Mortensen, before talking about the film, made an assessment of the aesthetics of Lars Von Trier and a repudiation of what he said at the Cannes Festival that led to him being declared "persona non grata." In regard to his participation in Todos Tenemos Un Plan, he stated, "I'm very happy to be here with this team, with our producers and above all with Ana. We've been talking for years. Things were changing; we were at the point of doing it and it wouldn't get done. It's that way with independent cinema; it takes a lot to get it going and to tell a story like this, such a special one. It is a home-grown product, from this home, which has also been my home. And I feel as though it's mine. It's the first time that I'm going to film here." About his character, he said, "I play two men, very similar and yet at the same time very distinct. What I like is that there are words and the music of the words. And the music beneath the words and between them is something that isn't in linear time. It's something that has to do with what is lost, what is yearned for, nostalgia, doubt, jealousies. All of that is in this film noir story." And he finished off with, "And the foundation is there," recalling the popular phrase of Bambino Veira, a well-known figure from the San Lorenzo club of which the actor is a fan.
Vanesa Ragone, Haddock Films producer (responsible for the successful and Oscar- winning El Secreto De Sus Ojos, among other films) appreciated that INCAA provided funds for the realization of the project, in a strong alliance between private and public investments. "We arrived at this film through sheer conviction. It was Ana´s conviction, it was she who convinced all of us to do our best. The INCAA always supported us and gave us the chance to make free cinema where each one writes what they want and what they think and can develop it. Our relationship with TELEFE is also excellent. A film of this size requires co-production with Spain and with other producers who have joined in."

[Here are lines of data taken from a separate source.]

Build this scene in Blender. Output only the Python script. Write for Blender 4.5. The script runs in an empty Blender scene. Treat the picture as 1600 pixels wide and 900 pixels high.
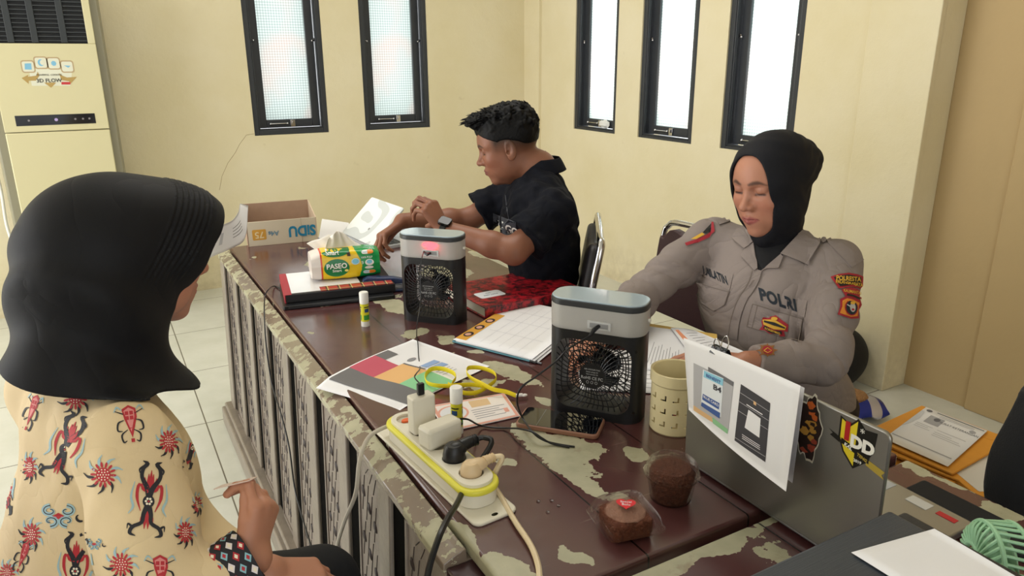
import bpy, bmesh, math, random
import numpy as np
from mathutils import Vector, Matrix, Euler, noise as mnoise
random.seed(7)
S = bpy.context.scene
COL = S.collection
PI = math.pi
rad = math.radians

# ------------------------------------------------------------------ camera
CAM_H = 1.45
CAM_F = 1146.09                      # focal length in pixels of the 1600x900 frame
YAW, PITCH, ROLL = rad(29.38), rad(17.2535), rad(-0.25755)
_f = Vector((math.sin(YAW)*math.cos(PITCH), math.cos(YAW)*math.cos(PITCH), -math.sin(PITCH)))
_r = Vector((math.cos(YAW), -math.sin(YAW), 0)); _u = _r.cross(_f)
CR = _r*math.cos(ROLL) + _u*math.sin(ROLL)
CU = -_r*math.sin(ROLL) + _u*math.cos(ROLL)
CF = _f
cd = bpy.data.cameras.new('camera'); cam = bpy.data.objects.new('camera', cd); COL.objects.link(cam)
cd.sensor_fit = 'HORIZONTAL'; cd.sensor_width = 36; cd.lens = CAM_F/1600*36; cd.clip_start = 0.02
cam.matrix_world = Matrix(((CR.x, CU.x, -CF.x, 0), (CR.y, CU.y, -CF.y, 0), (CR.z, CU.z, -CF.z, CAM_H), (0, 0, 0, 1)))
S.camera = cam

def at(px, py, z=None, X=None, Y=None, D=None):
    """world point seen at a pixel of the photograph, on a plane or at a depth"""
    d = CF + CR*((px-800)/CAM_F) - CU*((py-450)/CAM_F)
    c = Vector((0, 0, CAM_H))
    if z is not None: t = (z-CAM_H)/d.z
    elif X is not None: t = X/d.x
    elif Y is not None: t = Y/d.y
    else: t = D
    return c + d*t

# ------------------------------------------------------------------ light and exposure
S.view_settings.view_transform = 'Standard'; S.view_settings.look = 'None'
S.view_settings.gamma = 1; S.view_settings.exposure = 0.30
S.view_settings.use_curve_mapping = False
W = bpy.data.worlds.new('sky'); S.world = W; W.use_nodes = True
W.node_tree.nodes['Background'].inputs[0].default_value = (.93, .97, 1, 1)
W.node_tree.nodes['Background'].inputs[1].default_value = 1.15

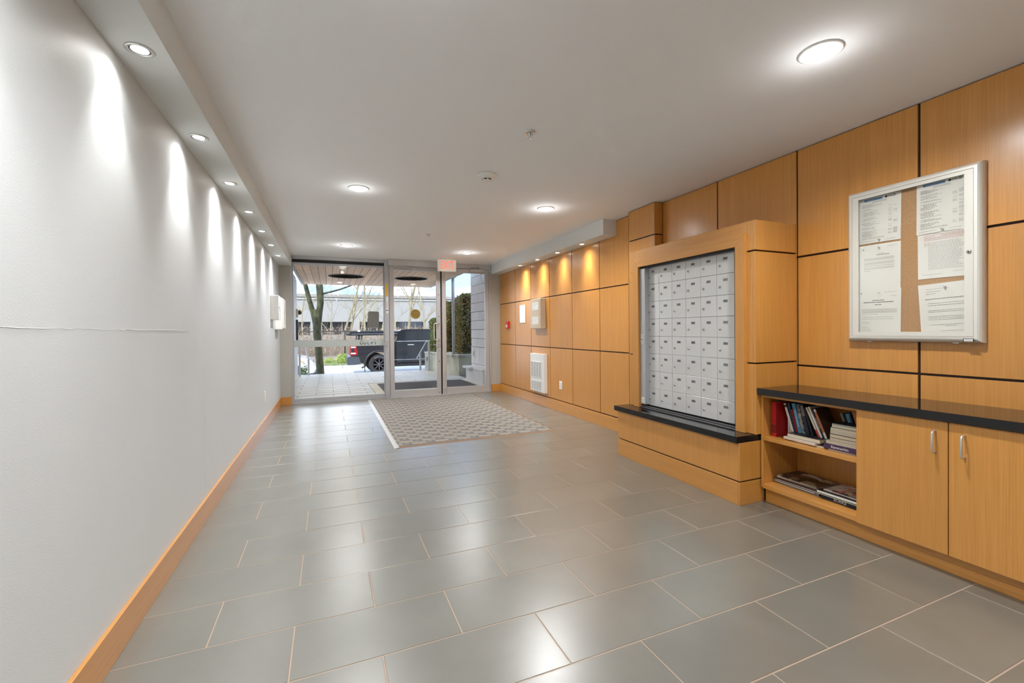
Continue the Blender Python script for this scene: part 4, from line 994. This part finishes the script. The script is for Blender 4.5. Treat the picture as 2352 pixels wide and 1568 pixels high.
# chain link fence
fe = thing('chain_link_fence', 'black chain link fence along the verge across the street', 'fence', (2, 26.1, -.3))
m = MB(); m.tube([(-9, 26.1, 1.20), (15, 26.1, 1.20)], .024, 8); m.build('top_rail', M_black, fe)
pst = None
for i in range(9):
    x = .78 + (i - 3) * 2.9
    if pst is None: m = MB(); m.tube([(x, 26.1, -.55), (x, 26.1, 1.27)], .033, 8); pst = m.build('post', M_black, fe); px_ = x
    else: place(pst, fe, (x - px_, 0, 0))
m = MB(); hgt = 1.6; dx = .11; x = -9.0
while x < 15:
    for s in (1, -1):
        xa, xb = (x, x + hgt) if s > 0 else (x + hgt, x)
        m.add([(xa, 26.12, -.4), (xa + .006, 26.12, -.4), (xb + .006, 26.12, 1.2), (xb, 26.12, 1.2)], [(0, 1, 2, 3)])
    x += dx
m.build('wire_mesh', M_dark, fe, kind='stuff', recalc=False)
# dry brush beyond the fence
m = MB()
for _ in range(5200):
    x = rnd.uniform(-7, 14); y = 26.3 + rnd.random() * 4.5; h_ = rnd.uniform(.5, 2.35) * (.85 + .25 * noise.noise(Vector((x * .5, 1, 0)))); base = Vector((x, y, -.25)); tip = base + Vector((rnd.gauss(0, .35), rnd.gauss(0, .3), h_)); mid = (base + tip) / 2 + Vector((rnd.gauss(0, .1), 0, 0)); w = .008
    m.add([base, base + Vector((w, 0, 0)), mid + Vector((w, 0, 0)), mid, tip], [(0, 1, 2, 3), (3, 2, 4)])
leaves(m, 9000, lambda: Vector((rnd.uniform(-7, 14), 26.25 + rnd.random() * 3, -.3 + rnd.random() ** 1.1 * 1.75)), .05)
o = m.build('dry_undergrowth', M_brush, recalc=False); tag(o, 'dry brown undergrowth and creepers behind the fence', 'undergrowth', kind='stuff')
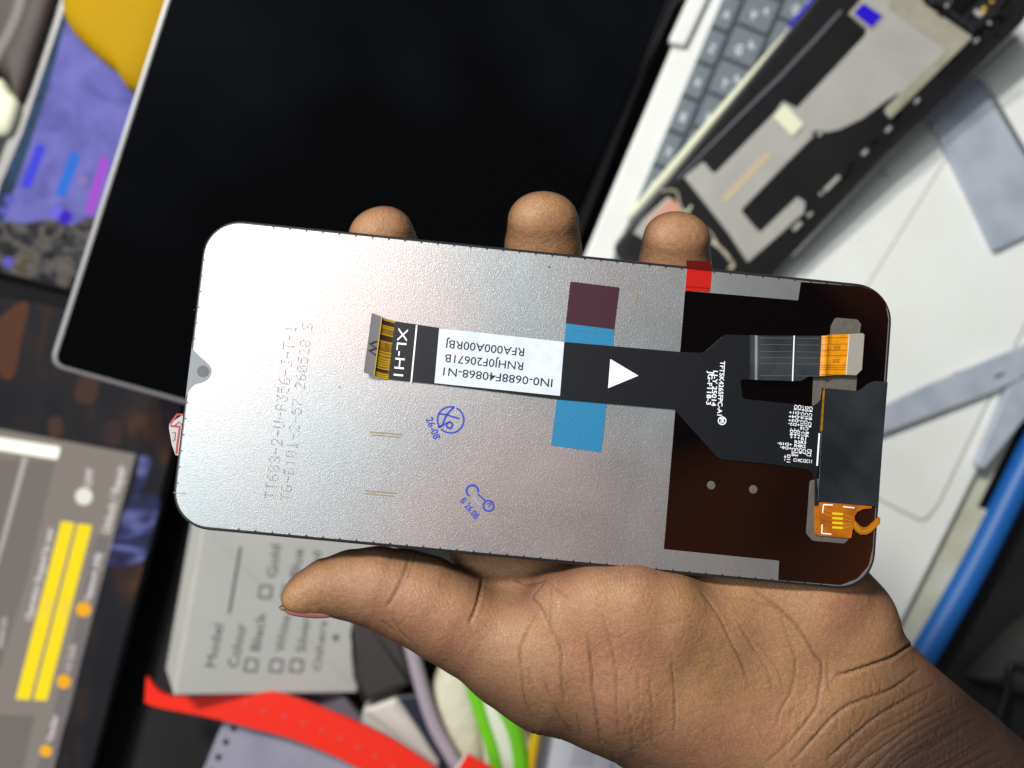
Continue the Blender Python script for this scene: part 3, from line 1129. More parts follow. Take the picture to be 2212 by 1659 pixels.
# metal sheet with the camera notch cut at the left end
INS = .00075
outl = rrect(-LX + INS, -LY + INS, LX - INS, LY - INS, .0080, 12)
notch_px = spx([(404, 742), (415, 752), (423, 761), (434, 772), (448, 784), (457, 797), (456, 810), (448, 821), (436, 827), (422, 831), (412, 840), (404, 852), (396, 866)], 4)
notch = [D.loc(p[0], p[1], 0) for p in notch_px]
res = []
done = False
yt, yb = notch[0].y, notch[-1].y
for p in outl:
    res.append(p)
# the outline runs counter-clockwise: the left side is walked from the top down
k = max(i for i, p in enumerate(res) if p[0] < -LX + INS + 1e-6 and p[1] > 0)
poly = res[:k + 1] + [(max(q.x, -LX + INS), q.y) for q in notch] + res[k + 1:]
b = MB()
b.prism(poly, -.0003, 0, M_sheet, 0)
# little saw marks along the rim
for kx in range(1, 41):
    x = -LX + .012 + kx * .00385
    if x > LX - .012:
        break
    for y, sg in ((LY - INS, -1), (-LY + INS, 1)):
        b.add([(x - .0003, y, .00004), (x + .0003, y, .00004), (x, y + sg * .00045, .00004)], [(0, 1, 2)] if sg > 0 else [(0, 2, 1)], M_tick)
for ky in range(0, 15):
    y = -LY + .010 + ky * .0037
    if abs(y - (yt + yb) / 2) < .006:
        continue
    x = -LX + INS
    b.add([(x, y - .0002, .00004), (x + .0005, y, .00004), (x, y + .0002, .00004)], [(0, 1, 2)], M_tick)
b.line(D, [(799, 933), (869, 939)], 3.4, .00005, M_tanmark)
b.line(D, [(803, 939), (866, 945)], 3.0, .00005, M_tanmark)
b.line(D, [(789, 1060), (857, 1066)], 3.4, .00005, M_tanmark)
b.line(D, [(788, 1066), (851, 1072)], 3.0, .00005, M_tanmark)
b.line(D, [(1377, 615), (1373, 655)], 1.6, .00005, M_tanmark)
for c, r in [((733, 836), 1.6), ((1187, 577), 2), ((419, 669), 1.3)]:
    b.disc(D, c, r, .00003, .00006, M_ink, 8)
b.line(D, [(374, 1064), (402, 1066)], 1.4, .00005, M_tanmark)
sheet = b.build('metal_sheet', disp)

b = MB()
b.dots(D, 'TT688-2-U-P356-J-T-1', (594, 1078), (640, 700), 24, .00006, M_inkgrey)
b.dots(D, 'TG-B101-2-57 260528 S', (626, 1082), (675, 695), 22, .00006, M_inkgrey)
b.build('inkjet_code', sheet)


def c5(x, y):
    return (888.8 + .172 * x, 855.8 + .172 * y)


def arc(cx, cy, r, a0, a1, n=24):
    return [c5(cx + r * math.cos(math.radians(a0 + (a1 - a0) * k / n)), cy + r * math.sin(math.radians(a0 + (a1 - a0) * k / n))) for k in range(n + 1)]


b = MB()
Z1 = .00007
b.line(D, arc(492, 297, 165, 148, 288, 24), 3.6, Z1, M_stamp)
b.line(D, arc(492, 297, 165, -64, 136, 30), 3.6, Z1, M_stamp)
b.line(D, spx([c5(*q) for q in [(536, 132), (450, 225), (412, 300), (384, 365), (335, 392)]], 5), 4.2, Z1, M_stamp)
b.line(D, spx([c5(*q) for q in [(335, 220), (430, 232), (520, 258), (602, 282)]], 5), 3.8, Z1, M_stamp)
b.line(D, spx([c5(*q) for q in [(335, 392), (400, 360), (450, 335), (490, 322)]], 5), 4.0, Z1, M_stamp)
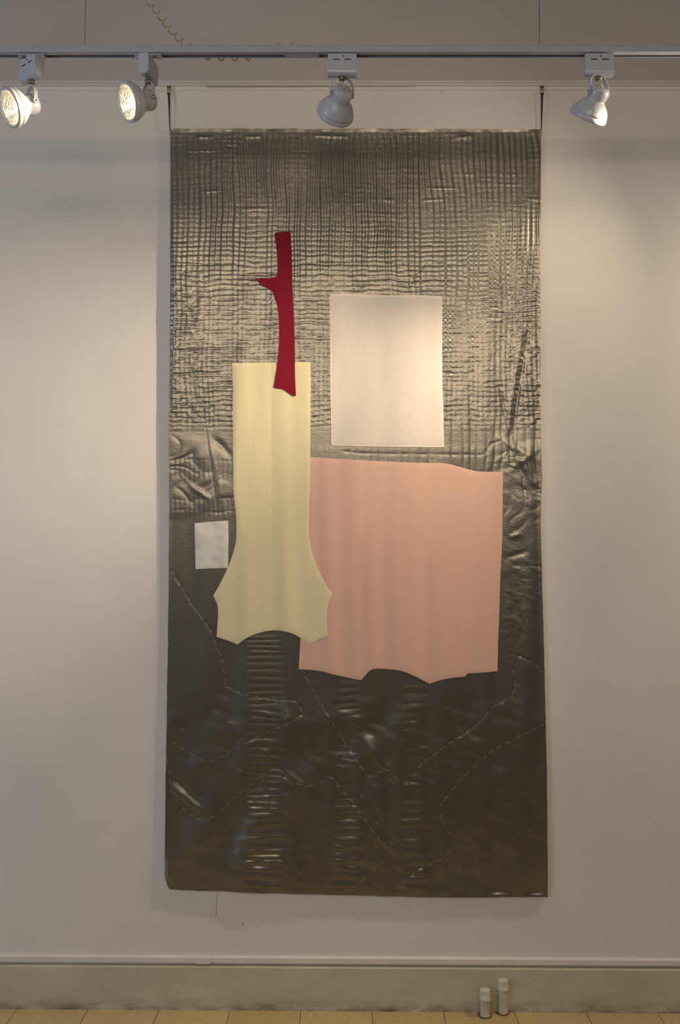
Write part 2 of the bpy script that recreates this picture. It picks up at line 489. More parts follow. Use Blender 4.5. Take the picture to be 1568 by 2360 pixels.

Soledad Villamil referred to her participation, acting with an international film star: "If there's anything extraordinary about this job, it's that on the one hand, things like this can happen. First, that they contact you to do a movie: extraordinary because it's unusual. Second, that they bring you a script where there's a character that calls to you. And then they tell you, 'The main character is Viggo Mortensen.' But even more extraordinary is that you find yourself working and meeting someone with the human and acting quality that Viggo has. That he's a 'name,' but he's a co-worker. It might be hard to explain or understand, I suppose, what the transition from global star to co-worker, to someone who likes to teach, as he did me and Ana, could mean in the imagination of the public or a journalist. And that is... extraordinary."